About Weldon's Practical Needlework

From Interweave Press:

About 1885, Weldon’s began publishing a series of fourteen-page monthly newsletters, available by subscription, each title featuring patterns and instructions for projects using a single technique.

About 1888, the company began to publish Weldon’s Practical Needlework, each volume of which consisted of twelve issues (one year) of several newsletters bound together with a cloth cover.

Each volume contains hundreds of projects, illustrations, information on little-known techniques, glimpses of fashion as it was at the turn of the twentieth century, and brief histories of needlework. Other techniques treated include making objects from crinkled paper, tatting, netting, beading, patchwork, crewelwork, appliqué, cross-stitch, canvaswork, ivory embroidery, torchon lace, and much more.

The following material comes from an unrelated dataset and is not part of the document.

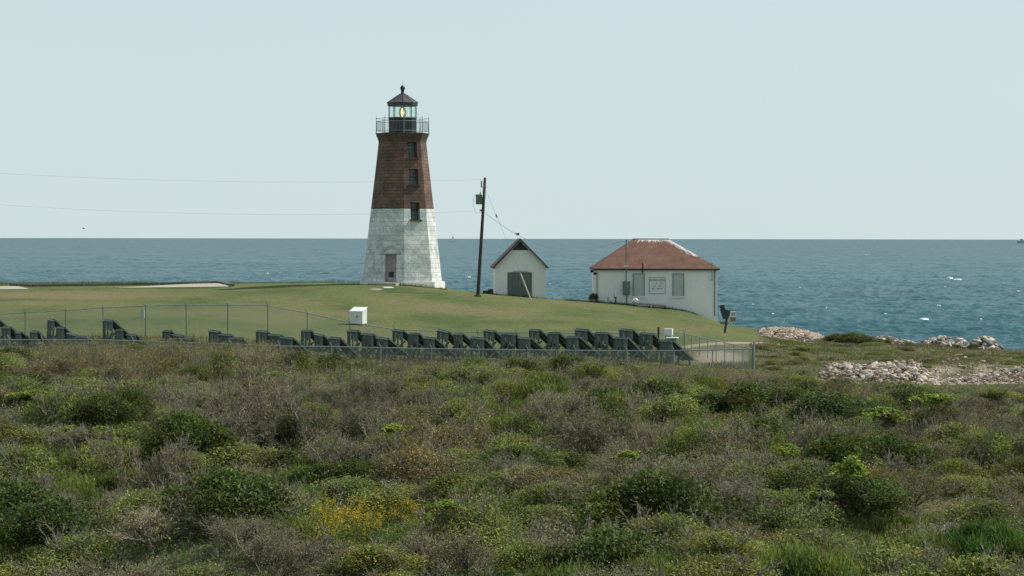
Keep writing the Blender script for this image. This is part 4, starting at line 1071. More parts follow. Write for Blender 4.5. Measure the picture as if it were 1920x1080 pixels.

From 1999 through 2005, Interweave published facsimiles of the first twelve volumes of Weldon’s Practical Needlework.

Thursday, April 26, 2012

Project 14: 9-Point Star Shawl Update

Plugging away at the shawl.  I'm a bit disappointed to learn that this shawl may be basically the same as "The Cap Shawl" in Victorian Lace Today.  It's described as “This shawl began as a pattern for the crown of a baby’s cap by Mrs. Gaugain (1840), was extended to a shawl by Weldon’s (1886) and is now reproduced with a similar (not identical) border by Mrs Hope (1847).”

I'm hoping that the border at least is different.  I'll finish it and chart the pattern, but I was trying to choose patterns that weren't already rewritten by someone else.  Wah.